## [YOUR INSTRUCTIONS]
Check each line below for the word "depth", and copy those that have it.

*****

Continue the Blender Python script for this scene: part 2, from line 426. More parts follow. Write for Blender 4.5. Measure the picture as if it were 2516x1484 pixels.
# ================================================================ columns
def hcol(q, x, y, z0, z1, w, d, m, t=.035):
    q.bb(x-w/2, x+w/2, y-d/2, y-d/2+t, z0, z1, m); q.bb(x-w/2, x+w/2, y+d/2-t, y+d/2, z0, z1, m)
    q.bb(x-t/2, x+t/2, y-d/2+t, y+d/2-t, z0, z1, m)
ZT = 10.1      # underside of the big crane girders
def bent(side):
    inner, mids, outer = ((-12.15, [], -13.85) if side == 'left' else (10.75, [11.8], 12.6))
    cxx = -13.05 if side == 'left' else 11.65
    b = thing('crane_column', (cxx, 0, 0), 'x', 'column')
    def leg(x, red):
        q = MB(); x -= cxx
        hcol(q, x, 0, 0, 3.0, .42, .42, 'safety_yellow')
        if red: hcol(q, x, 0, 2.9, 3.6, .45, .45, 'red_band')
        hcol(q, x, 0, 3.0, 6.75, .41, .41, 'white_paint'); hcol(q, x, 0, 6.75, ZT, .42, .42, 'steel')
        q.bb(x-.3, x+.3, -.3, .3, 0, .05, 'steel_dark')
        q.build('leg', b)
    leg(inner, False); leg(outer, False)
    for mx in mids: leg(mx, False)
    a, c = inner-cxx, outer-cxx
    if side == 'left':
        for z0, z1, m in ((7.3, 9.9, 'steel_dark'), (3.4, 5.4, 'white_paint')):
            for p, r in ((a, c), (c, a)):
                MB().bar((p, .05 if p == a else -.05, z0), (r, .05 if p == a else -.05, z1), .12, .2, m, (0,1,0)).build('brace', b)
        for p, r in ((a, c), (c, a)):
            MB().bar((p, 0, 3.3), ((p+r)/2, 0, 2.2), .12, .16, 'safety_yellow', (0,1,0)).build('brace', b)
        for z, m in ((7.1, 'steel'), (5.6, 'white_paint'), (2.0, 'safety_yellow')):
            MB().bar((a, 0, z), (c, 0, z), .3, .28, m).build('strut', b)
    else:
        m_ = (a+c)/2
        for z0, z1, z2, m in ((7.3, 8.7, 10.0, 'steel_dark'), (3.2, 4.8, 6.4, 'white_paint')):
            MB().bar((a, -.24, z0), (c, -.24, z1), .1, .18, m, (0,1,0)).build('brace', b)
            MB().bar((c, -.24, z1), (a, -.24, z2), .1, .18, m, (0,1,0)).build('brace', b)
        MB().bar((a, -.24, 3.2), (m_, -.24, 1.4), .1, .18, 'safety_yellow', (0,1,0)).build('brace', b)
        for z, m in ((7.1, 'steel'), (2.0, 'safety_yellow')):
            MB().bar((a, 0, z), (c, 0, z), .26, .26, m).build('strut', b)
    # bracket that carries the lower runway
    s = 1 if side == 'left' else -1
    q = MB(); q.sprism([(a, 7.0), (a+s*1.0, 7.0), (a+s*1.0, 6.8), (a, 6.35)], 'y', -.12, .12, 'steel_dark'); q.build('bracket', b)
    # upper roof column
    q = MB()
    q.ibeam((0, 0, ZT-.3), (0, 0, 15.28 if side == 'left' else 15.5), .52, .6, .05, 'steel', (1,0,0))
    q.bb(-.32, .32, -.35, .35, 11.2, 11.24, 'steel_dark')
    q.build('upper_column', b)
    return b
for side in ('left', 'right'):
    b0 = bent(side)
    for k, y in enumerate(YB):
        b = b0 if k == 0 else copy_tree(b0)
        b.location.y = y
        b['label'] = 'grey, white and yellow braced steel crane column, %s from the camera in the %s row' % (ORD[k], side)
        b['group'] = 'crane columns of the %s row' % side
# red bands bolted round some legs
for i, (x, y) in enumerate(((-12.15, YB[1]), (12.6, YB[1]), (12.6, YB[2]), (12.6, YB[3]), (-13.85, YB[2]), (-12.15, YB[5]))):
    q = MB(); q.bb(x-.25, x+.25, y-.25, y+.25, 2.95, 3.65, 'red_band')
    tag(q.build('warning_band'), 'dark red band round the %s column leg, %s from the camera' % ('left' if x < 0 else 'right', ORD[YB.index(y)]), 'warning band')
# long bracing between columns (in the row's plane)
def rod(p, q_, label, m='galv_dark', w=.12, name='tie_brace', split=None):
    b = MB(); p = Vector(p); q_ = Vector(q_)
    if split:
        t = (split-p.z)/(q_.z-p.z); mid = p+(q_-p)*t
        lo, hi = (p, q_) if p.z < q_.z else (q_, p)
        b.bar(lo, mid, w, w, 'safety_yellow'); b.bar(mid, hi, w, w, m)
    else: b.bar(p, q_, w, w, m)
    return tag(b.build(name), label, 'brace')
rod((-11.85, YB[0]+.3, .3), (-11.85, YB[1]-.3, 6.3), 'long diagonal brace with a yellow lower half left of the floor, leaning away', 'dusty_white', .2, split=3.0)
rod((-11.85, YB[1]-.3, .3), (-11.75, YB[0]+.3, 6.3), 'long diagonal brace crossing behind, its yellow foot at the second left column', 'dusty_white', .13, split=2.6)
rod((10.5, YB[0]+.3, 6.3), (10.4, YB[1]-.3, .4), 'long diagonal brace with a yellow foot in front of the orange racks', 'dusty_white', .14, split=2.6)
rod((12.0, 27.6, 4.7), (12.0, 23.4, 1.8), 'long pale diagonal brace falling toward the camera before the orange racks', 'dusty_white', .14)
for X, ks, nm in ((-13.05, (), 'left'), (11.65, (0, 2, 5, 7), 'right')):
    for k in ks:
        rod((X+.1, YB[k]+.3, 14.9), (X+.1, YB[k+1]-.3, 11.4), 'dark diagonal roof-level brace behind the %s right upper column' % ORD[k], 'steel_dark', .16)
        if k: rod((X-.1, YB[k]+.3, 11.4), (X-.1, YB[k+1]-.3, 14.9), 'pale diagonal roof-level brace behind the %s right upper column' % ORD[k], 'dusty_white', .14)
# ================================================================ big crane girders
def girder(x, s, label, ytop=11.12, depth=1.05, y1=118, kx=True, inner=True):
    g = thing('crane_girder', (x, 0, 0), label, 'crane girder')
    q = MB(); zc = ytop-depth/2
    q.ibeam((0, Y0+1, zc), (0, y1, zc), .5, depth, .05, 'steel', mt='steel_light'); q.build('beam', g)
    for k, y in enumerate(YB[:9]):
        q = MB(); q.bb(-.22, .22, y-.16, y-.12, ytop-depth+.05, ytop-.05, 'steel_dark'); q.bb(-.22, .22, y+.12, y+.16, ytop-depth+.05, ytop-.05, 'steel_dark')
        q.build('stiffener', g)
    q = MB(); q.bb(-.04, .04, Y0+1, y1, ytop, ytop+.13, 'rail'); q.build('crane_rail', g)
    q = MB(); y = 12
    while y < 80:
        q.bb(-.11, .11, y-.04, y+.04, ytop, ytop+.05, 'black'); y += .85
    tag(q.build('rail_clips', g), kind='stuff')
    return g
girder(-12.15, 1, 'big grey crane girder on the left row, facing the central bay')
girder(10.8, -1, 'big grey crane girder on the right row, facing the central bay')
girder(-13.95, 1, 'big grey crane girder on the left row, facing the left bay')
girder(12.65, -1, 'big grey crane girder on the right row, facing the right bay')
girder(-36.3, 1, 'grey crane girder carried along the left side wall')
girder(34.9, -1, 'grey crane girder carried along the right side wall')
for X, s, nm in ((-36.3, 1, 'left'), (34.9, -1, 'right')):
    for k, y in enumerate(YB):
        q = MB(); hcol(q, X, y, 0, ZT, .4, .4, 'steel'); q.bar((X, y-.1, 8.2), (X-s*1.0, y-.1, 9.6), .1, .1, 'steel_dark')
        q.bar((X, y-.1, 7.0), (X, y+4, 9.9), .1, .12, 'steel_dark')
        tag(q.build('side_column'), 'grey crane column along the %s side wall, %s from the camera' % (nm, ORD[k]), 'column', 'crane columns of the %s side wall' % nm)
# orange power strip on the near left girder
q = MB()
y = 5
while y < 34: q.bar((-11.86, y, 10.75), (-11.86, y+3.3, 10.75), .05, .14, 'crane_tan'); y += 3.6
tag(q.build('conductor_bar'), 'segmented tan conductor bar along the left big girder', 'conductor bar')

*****

## [EXERCISE RESPONSE]
def girder(x, s, label, ytop=11.12, depth=1.05, y1=118, kx=True, inner=True):
    q = MB(); zc = ytop-depth/2
    q.ibeam((0, Y0+1, zc), (0, y1, zc), .5, depth, .05, 'steel', mt='steel_light'); q.build('beam', g)
        q = MB(); q.bb(-.22, .22, y-.16, y-.12, ytop-depth+.05, ytop-.05, 'steel_dark'); q.bb(-.22, .22, y+.12, y+.16, ytop-depth+.05, ytop-.05, 'steel_dark')